Island Nations Plead for Their Lives as World Dawdles at Climate Talks

Leaders of the world's tiny island states swamped already by rising seas from global warming have come to the Cancun climate talks to plead for their lives, they said on Wednesday night. "We're talking about survival," said Marcus Stephen, president of Nauru and head of the group of 14 Pacific Small Island Developing States at the UN negotiations.

The scattered low-lying Pacific islands are most at risk of being wiped off the map from runaway climate change. Their heads of state have led the charge to give voice to island nations in the UN talks. Nearly 200 countries are meeting in the Mexican resort to flesh out the building blocks of an international pact against global warming. In Cancun last night, leaders of Nauru, Samoa, the Federated States of Micronesia, Kiribati and Tuvalu said that seawater inundation, catastrophic typhoons and other extreme weather events are eroding their coastlines, sweeping their homes away and harming agriculture.
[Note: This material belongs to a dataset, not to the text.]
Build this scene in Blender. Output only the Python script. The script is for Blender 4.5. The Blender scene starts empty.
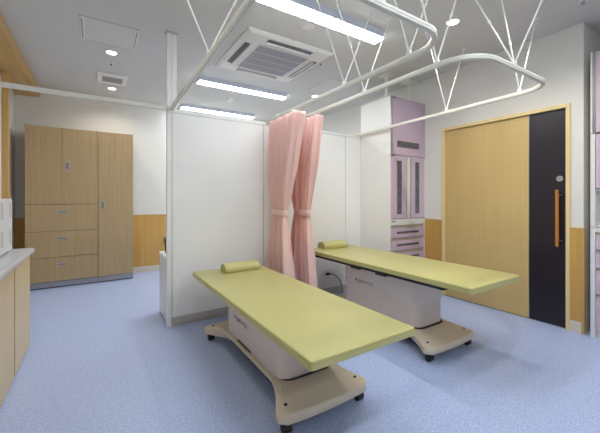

"Climate change for Samoa is not something that will happen in the future. We have already experienced destruction," said Prime Minister Tuilaepa Sailele Malielegaoi of Samoa. "We need to move quickly, rather than spend too much time talking."

All five leaders blasted last year's controversial summit in Denmark that ended in the non-binding Copenhagen Accord that was cobbled together in the final hours.

"It fell well way short of [what is needed] to ensure the future survival of our countries," said Anote Tong, president of Kiribati.

Still, the island states are part of the 114 parties of the 193-nation UN Framework Convention on Climate Change (UNFCCC) that have formally associated with the accord.

Where's the Money?

Tong said they signed on only to get the $30 billion of "fast-start" finance that was agreed in the document.

The island states believed association by enough parties "would trigger the flow" of "the very generous funds made in Copenhagen," Tong said. "That has not happened."

So far, around $28 billion has been pledged publicly, though advocates claim much of the money is recycled aid, in violation of the accord. None of it has been dispensed. Negotiators are in a logjam of indecision over a "green fund" that would funnel cash to countries to mitigate their emissions with clean energy technologies and to adapt to climate impacts.